Fiery Blast Kills 5 on I-95 in Maryland

Authorities reopened the northbound lanes of Interstate 95 early Wednesday after a fiery explosion killed five, tied up traffic for hours and left debris from mangled vehicles scattered over a major East Coast highway.


ELKRIDGE, Md. (AP) -- Authorities reopened the northbound lanes of Interstate 95 early Wednesday after a fiery explosion killed five, tied up traffic for hours and left debris from mangled vehicles scattered over a major East Coast highway.
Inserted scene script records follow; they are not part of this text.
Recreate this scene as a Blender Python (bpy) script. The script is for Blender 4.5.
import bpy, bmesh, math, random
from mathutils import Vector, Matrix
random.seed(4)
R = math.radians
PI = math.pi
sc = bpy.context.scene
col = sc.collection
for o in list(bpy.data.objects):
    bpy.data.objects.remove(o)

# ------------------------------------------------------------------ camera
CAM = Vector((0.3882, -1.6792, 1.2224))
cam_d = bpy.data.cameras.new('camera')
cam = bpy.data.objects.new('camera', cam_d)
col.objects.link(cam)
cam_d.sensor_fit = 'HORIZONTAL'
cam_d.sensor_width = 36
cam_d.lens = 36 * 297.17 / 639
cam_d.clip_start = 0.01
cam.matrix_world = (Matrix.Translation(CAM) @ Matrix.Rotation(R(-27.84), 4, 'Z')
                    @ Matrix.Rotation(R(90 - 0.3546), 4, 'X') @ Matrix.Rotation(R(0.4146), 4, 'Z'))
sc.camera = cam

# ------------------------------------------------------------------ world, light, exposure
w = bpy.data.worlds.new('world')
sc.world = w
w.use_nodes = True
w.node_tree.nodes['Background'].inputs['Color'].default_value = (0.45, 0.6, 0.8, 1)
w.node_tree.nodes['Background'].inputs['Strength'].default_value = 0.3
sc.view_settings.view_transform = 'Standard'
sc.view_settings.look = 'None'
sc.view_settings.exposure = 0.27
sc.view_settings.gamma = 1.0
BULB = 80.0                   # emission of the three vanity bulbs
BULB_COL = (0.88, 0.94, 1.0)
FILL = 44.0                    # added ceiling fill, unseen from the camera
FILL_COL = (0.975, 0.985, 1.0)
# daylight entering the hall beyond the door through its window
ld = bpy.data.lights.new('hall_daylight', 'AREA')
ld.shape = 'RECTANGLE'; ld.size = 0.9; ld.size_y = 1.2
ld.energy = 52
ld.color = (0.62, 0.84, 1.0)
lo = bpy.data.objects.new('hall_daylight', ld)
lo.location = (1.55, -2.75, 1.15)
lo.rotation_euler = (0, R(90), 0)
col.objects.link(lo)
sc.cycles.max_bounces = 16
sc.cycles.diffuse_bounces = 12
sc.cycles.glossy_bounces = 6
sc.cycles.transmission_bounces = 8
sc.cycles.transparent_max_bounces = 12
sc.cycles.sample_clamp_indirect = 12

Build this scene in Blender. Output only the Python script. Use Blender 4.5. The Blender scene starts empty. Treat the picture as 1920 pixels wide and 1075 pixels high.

The crash occurred at 3 p.m. Tuesday when a tanker carrying flammable material plunged off an overpass on Interstate 895, landing in the northbound lane of I-95, said Cpl. Rob Moroney of the Maryland State Police.

``There's still a lot of work to be done in reconstructing the accident scene. Until that work is completed, we don't know the cause of the accident or the crash,'' Cpl. Greg Prioleau said in a press conference early Wednesday.

Five vehicles burned down to their frames, said Gary McLhinney, chief of the Maryland Transportation Authority police. The tanker, two tractor trailers and two passenger vehicles were involved in the crash, located about six miles southwest of the city of Baltimore.

Police suspect one victim was in each car, though their findings were still preliminary. None of the victims had been identified.

The southbound lanes of I-95 opened Tuesday evening. The I-895 overpass opened early Wednesday, after officials deemed it structurally sound.

McLhinney said it appeared that nothing forced the tanker truck off the road and it did not appear to have swerved to avoid debris or another vehicle on the overpass.

A team of seven investigators from the National Transportation Safety Board was at the site. Investigators used hydraulic jaws and other equipment to pry apart the tangle of charred vehicles, said William Mould, a Howard County fire department spokesman.

``It's almost like looking at a junkyard, with parts of vehicles piled on top of each other,'' Mould said. ``With the foam piled on top of that, it's going to take a bit of time.''

Foam sprayed by firefighters covered all lanes of northbound I-95 and layered a white coating over mangled vehicles. The earth and grass on the east side of the road were scorched.

``The people in the cars never had a chance,'' said Dwane Roberts, a Baltimore truck driver who saw the tanker crash onto the road below.